→ Information supplied

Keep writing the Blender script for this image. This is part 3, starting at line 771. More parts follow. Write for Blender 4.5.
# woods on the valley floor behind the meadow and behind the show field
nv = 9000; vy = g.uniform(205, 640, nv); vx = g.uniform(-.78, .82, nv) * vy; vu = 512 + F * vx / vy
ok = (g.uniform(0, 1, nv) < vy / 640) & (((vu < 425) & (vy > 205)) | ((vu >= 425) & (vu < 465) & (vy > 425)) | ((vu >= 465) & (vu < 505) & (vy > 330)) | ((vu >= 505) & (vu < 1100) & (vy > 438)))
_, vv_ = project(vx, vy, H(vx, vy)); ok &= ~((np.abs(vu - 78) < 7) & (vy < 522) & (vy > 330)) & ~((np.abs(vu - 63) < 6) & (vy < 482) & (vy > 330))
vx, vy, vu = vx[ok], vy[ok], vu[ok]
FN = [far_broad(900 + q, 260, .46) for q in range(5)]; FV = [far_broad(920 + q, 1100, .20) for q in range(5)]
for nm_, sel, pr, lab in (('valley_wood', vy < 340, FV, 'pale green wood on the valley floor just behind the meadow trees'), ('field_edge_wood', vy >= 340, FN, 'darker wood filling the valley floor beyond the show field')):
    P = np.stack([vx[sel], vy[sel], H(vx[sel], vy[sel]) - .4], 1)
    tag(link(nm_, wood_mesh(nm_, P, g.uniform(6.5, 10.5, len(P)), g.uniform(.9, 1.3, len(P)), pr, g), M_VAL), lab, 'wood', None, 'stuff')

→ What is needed
Write the material out again word for word.

→ Answer to this problem
Keep writing the Blender script for this image. This is part 3, starting at line 771. More parts follow. Write for Blender 4.5.
# woods on the valley floor behind the meadow and behind the show field
nv = 9000; vy = g.uniform(205, 640, nv); vx = g.uniform(-.78, .82, nv) * vy; vu = 512 + F * vx / vy
ok = (g.uniform(0, 1, nv) < vy / 640) & (((vu < 425) & (vy > 205)) | ((vu >= 425) & (vu < 465) & (vy > 425)) | ((vu >= 465) & (vu < 505) & (vy > 330)) | ((vu >= 505) & (vu < 1100) & (vy > 438)))
_, vv_ = project(vx, vy, H(vx, vy)); ok &= ~((np.abs(vu - 78) < 7) & (vy < 522) & (vy > 330)) & ~((np.abs(vu - 63) < 6) & (vy < 482) & (vy > 330))
vx, vy, vu = vx[ok], vy[ok], vu[ok]
FN = [far_broad(900 + q, 260, .46) for q in range(5)]; FV = [far_broad(920 + q, 1100, .20) for q in range(5)]
for nm_, sel, pr, lab in (('valley_wood', vy < 340, FV, 'pale green wood on the valley floor just behind the meadow trees'), ('field_edge_wood', vy >= 340, FN, 'darker wood filling the valley floor beyond the show field')):
    P = np.stack([vx[sel], vy[sel], H(vx[sel], vy[sel]) - .4], 1)
    tag(link(nm_, wood_mesh(nm_, P, g.uniform(6.5, 10.5, len(P)), g.uniform(.9, 1.3, len(P)), pr, g), M_VAL), lab, 'wood', None, 'stuff')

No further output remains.